一方、中南米地域を管轄する米南方軍の報道官は、特定部隊の移動についての確認を拒否したうえで、「装備と人員を定期的に循環させるのは標準的な慣行だ」と説明した。作戦保全の観点から、米軍の資産や兵力の移動・活動に関する詳細は公表しないとしている。
米国によるベネズエラ原油輸送タンカーの拿捕が続くなか、ベネズエラ経済は大きな打撃を受けている。ベネズエラの港では、拿捕を恐れる原油積載タンカーが出港できず、足止め状態にある。ベネズエラへ向かっていた一部のタンカーが途中で針路を変え、船主が原油積載契約を取り消す動きも出ているという。クリスティ・ノーム米国土安全保障長官は、12月20日に米沿岸警備隊がタンカーを拿捕する映像をSNSのXに投稿した。

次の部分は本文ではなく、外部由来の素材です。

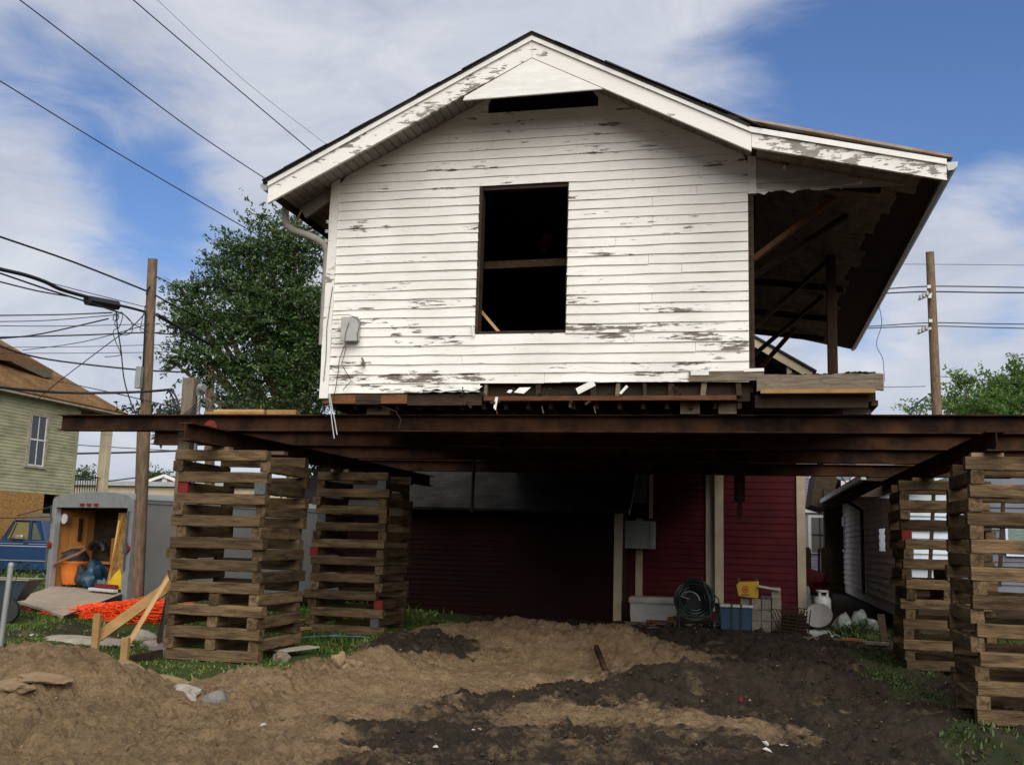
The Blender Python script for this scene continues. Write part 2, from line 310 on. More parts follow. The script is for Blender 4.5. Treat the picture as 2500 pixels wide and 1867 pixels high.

昨年6月の世界銀行報告書によると、石油はベネズエラ輸出の78%を占め、石油関連の税収は政府総収入の61%を占める。ベネズエラ軍艦は原油や石油由来製品を積む船舶を護衛しているが、その範囲は領海と公海の境界までに限られる。
タンカー運航を追跡するウェブサイト「TankerTrackers.com」によれば、12月10日に違法タンカー「スキッパー号」が拿捕されて以降、ベネズエラ国営石油会社PDVSAが販売した原油を積み、ベネズエラ領海を離れて航行を試みたタンカーは2隻だけだった。
ベネズエラの石油生産は、1日当たり33万バレルから今年は約110万バレルへ増加傾向を示していたものの、トランプ政権の海上検疫開始後、大きく鈍化したという。
トランプ政権は、2018年の大統領選挙後に続くニコラス・マドゥロ・ベネズエラ大統領の政権を、不正選挙による違法政権だと位置付けてきた。2019年1月以降は、原油販売資金がマドゥロ政権に流れないようベネズエラの石油輸出を一方的に禁じ、ベネズエラ石油産業と協力する第三国企業にも二次制裁を科した。
これに対しマドゥロ大統領は、米国の禁輸措置は、世界最大級の埋蔵量を持つベネズエラの石油を奪おうとする試みだとして反発している。